La pub surfe sur la vague patriotique et nationaliste qu’elle renforce en même temps jusqu’au crétinisme intégral. Le produit sont vantés « purs de tout mélange allemand » comme l’aspirine Usines du Rhone : Rien d’allemand Rien des allemands. Consommer français !
On mesure à quel point la guerre a empoisonné les cerveaux à certaines tentatives décrites dans le livre, de pures arnaques auxquelles la publicité ne se prêtera pas telle que celle du Dr Bérillon inventeur d’un prétendu appareil à détecter la présence de l’ennemi à son odeur. Cela ne vous rappelle-t-il rien ? La connerie a fait école
Les femmes occupent plusieurs fonctions, elles sont à la fois objets et cibles comme dans la pub vociférante ci-dessous les appelant à exiger la mention du pays d’origine sur les factures et objets.

On les voit tirer la charrue et palier à l’absence de chevaux, on la voit aussi l’arme (de la paix) dans la main. Pour le repos du guerrier ?

« Inventer le désir ». disait-il

Nous sommes à l’époque de la guerre, de la production et de la consommation de masse.
Je voudrais m’arrêter un instant sur l’image qui sert de couverture au livre et que voici en entier.

Elle est particulièrement intéressante à plus d’un titre.
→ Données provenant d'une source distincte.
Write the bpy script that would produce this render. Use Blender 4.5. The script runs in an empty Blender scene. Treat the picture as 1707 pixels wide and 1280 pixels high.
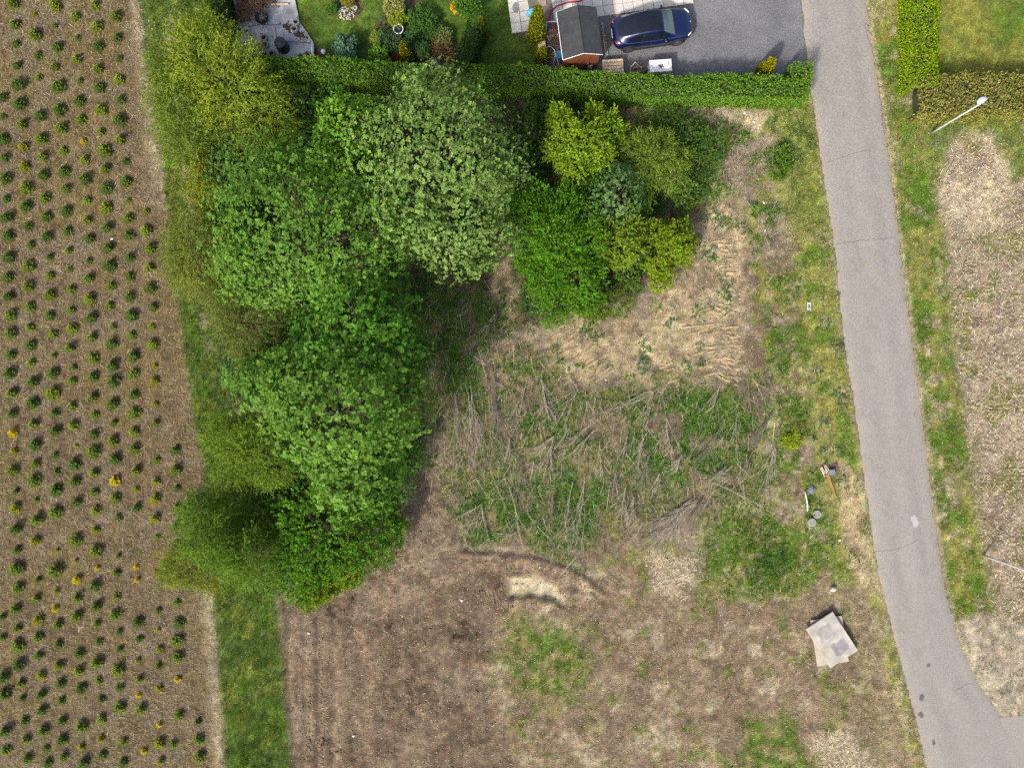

On notera d’abord que le poupon joufflu a fait école, si aujourd’hui il nage dans l’eau minérale, à cette époque il participait vaillamment à la tabagie dans cette publicité pour le papier à rouler.
L’expression Toutes les classes est intéressante. Dès le début la publicité pour le tabac se situe au-dessus des classes. Tous consommateurs. Pas de discrimination, nous sommes tous hommes, femmes, blancs, noirs, indiens égaux dans la consommation de clopes comme le montre le fim publicitaire de Thomas Edison pour les cigarettes Admiral en 1897

Si la guerre des soldats est terminée, celle de la publicité dure encore.

Mais le désir est émoussé.

“LA PUB EST DÉCLARÉE ! 1914-1918” de Didier Daeninckx (Hoëbeke, 110 p., 19,50 €).